▶ **Information shown**

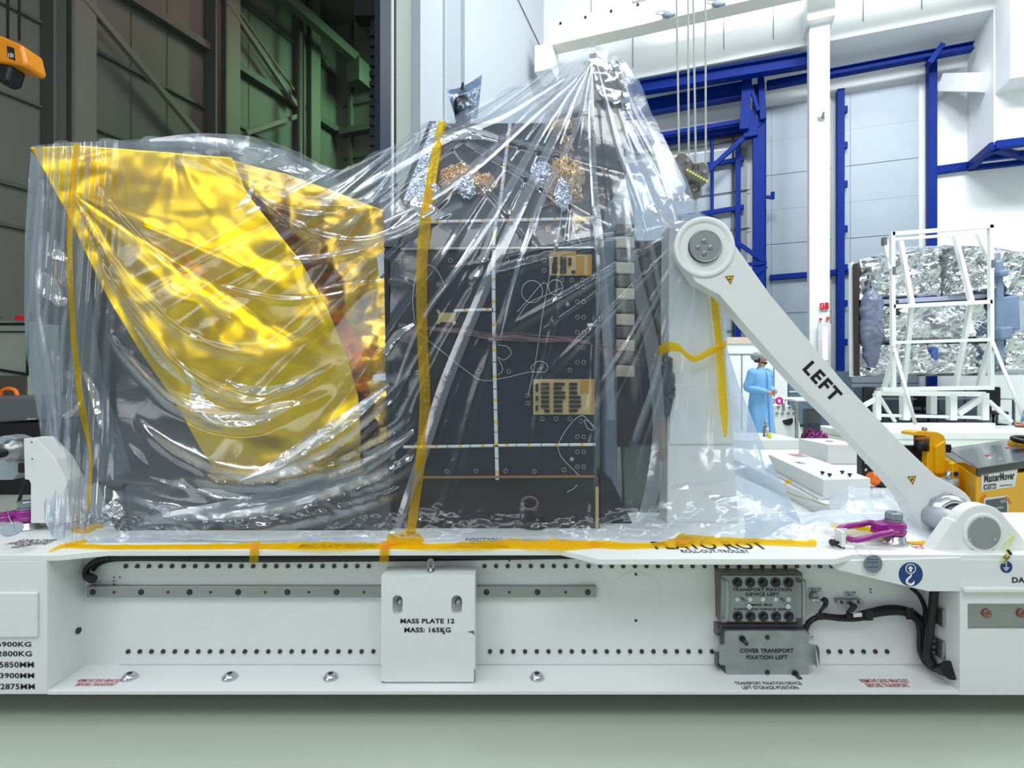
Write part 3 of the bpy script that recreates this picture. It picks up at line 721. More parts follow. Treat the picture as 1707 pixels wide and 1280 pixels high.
# cross platforms and the far beam
MB().box(-2.3, 1.25, 2.76, 5.4, 0.45, 0.63).build('platform', M_WHITE, tr)
pl = [(1.74, 2.95), (2.25, 2.95), (2.45, 3.3), (2.95, 4.0), (2.95, 5.3), (1.98, 5.3)]
MB().prism([(x, y, 0.2) for x, y in reversed(pl)][::-1], (0, 0, 0.44)).build('platform', M_WHITE, tr, 0.004)
MB().box(-2.9, 2.85, 5.3, 5.95, 0.12, 0.735).build('rear_beam', M_WHITE, tr, 0.006)
MB().box(1.25, 2.3, 2.77, 3.0, 0.3, 0.60).box(1.25, 1.8, 3.0, 4.6, 0.3, 0.56).build('inner_tray', M_WHITE, tr)
for x in (-2.55, 2.6):
    for y in (2.45, 5.6):
        o = MB().cyl((x - 0.05, y, 0.065), (x + 0.05, y, 0.065), 0.065).build('wheel', M_BLACK, tr)
# rows of socket screws in the web
scr = MB().cyl((0, 0, 0), (0, -0.006, 0), 0.0095, 0.008, 12).add([], []).build('socket_screw', M_STEELK, tr)
so = tr.location
xs = [(210 + 19.28 * k, 943.5) for k in range(62)] + [(214 + 19.45 * k, 1085.5) for k in range(66)]
vis = [(x, y) for x, y in xs if not (634 < x < 800) and not (1198 < x < 1345 and y > 1000)]
vis.sort(key=lambda q: abs(q[0] - 853) )
first = True; rest = MB()
for k, (x, y) in enumerate(vis):
    c = P(x, y, YW - 0.0045)
    if k < 98:
        if first: scr.location = c - so; scr.data.transform(Matrix.Translation(so)); first = False
        else: inst(scr, tr, c - so)
    else: rest.cyl(c, c - Vector((0, 0.006, 0)), 0.0095, 0.008, 12)
rs = rest.build('outer_socket_screws', M_STEELK, tr); rs['kind'] = 'stuff'
# dome bolts on the flange
for k, x in enumerate((216, 383, 551, 722, 895)):
    c = P(x, 1134, 2.19); c.z = 0.135
    b = MB().lathe([(0.030, 0), (0.030, 0.006), (0.022, 0.017), (0.016, 0.02)], c, n=20).build('dome_bolt', M_STEELL, tr)
    MB().lathe([(0.011, 0.021), (0.008, 0.0215)], c, n=6).build('hex_socket', M_BLACK, b)
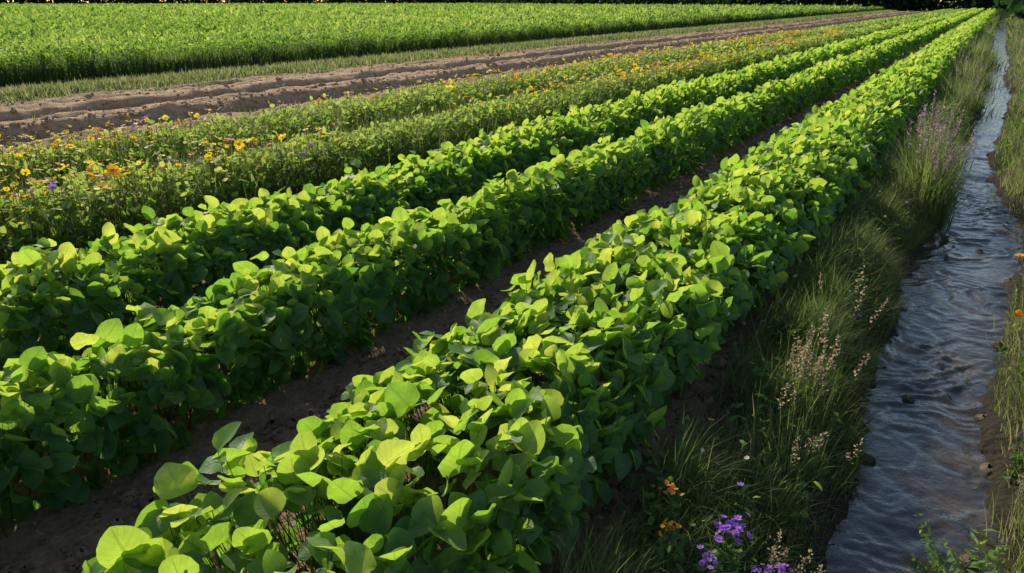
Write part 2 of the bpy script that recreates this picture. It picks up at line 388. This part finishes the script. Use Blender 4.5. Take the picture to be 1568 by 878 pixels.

▶ **Job**
Reproduce every line exactly and omit all pictures.

▶ **Output for this task**
Write part 3 of the bpy script that recreates this picture. It picks up at line 721. More parts follow. Treat the picture as 1707 pixels wide and 1280 pixels high.
# cross platforms and the far beam
MB().box(-2.3, 1.25, 2.76, 5.4, 0.45, 0.63).build('platform', M_WHITE, tr)
pl = [(1.74, 2.95), (2.25, 2.95), (2.45, 3.3), (2.95, 4.0), (2.95, 5.3), (1.98, 5.3)]
MB().prism([(x, y, 0.2) for x, y in reversed(pl)][::-1], (0, 0, 0.44)).build('platform', M_WHITE, tr, 0.004)
MB().box(-2.9, 2.85, 5.3, 5.95, 0.12, 0.735).build('rear_beam', M_WHITE, tr, 0.006)
MB().box(1.25, 2.3, 2.77, 3.0, 0.3, 0.60).box(1.25, 1.8, 3.0, 4.6, 0.3, 0.56).build('inner_tray', M_WHITE, tr)
for x in (-2.55, 2.6):
    for y in (2.45, 5.6):
        o = MB().cyl((x - 0.05, y, 0.065), (x + 0.05, y, 0.065), 0.065).build('wheel', M_BLACK, tr)
# rows of socket screws in the web
scr = MB().cyl((0, 0, 0), (0, -0.006, 0), 0.0095, 0.008, 12).add([], []).build('socket_screw', M_STEELK, tr)
so = tr.location
xs = [(210 + 19.28 * k, 943.5) for k in range(62)] + [(214 + 19.45 * k, 1085.5) for k in range(66)]
vis = [(x, y) for x, y in xs if not (634 < x < 800) and not (1198 < x < 1345 and y > 1000)]
vis.sort(key=lambda q: abs(q[0] - 853) )
first = True; rest = MB()
for k, (x, y) in enumerate(vis):
    c = P(x, y, YW - 0.0045)
    if k < 98:
        if first: scr.location = c - so; scr.data.transform(Matrix.Translation(so)); first = False
        else: inst(scr, tr, c - so)
    else: rest.cyl(c, c - Vector((0, 0.006, 0)), 0.0095, 0.008, 12)
rs = rest.build('outer_socket_screws', M_STEELK, tr); rs['kind'] = 'stuff'
# dome bolts on the flange
for k, x in enumerate((216, 383, 551, 722, 895)):
    c = P(x, 1134, 2.19); c.z = 0.135
    b = MB().lathe([(0.030, 0), (0.030, 0.006), (0.022, 0.017), (0.016, 0.02)], c, n=20).build('dome_bolt', M_STEELL, tr)
    MB().lathe([(0.011, 0.021), (0.008, 0.0215)], c, n=6).build('hex_socket', M_BLACK, b)
Write part 2 of the bpy script that recreates this picture. It picks up at line 388. This part finishes the script. Use Blender 4.5. Take the picture to be 1568 by 878 pixels.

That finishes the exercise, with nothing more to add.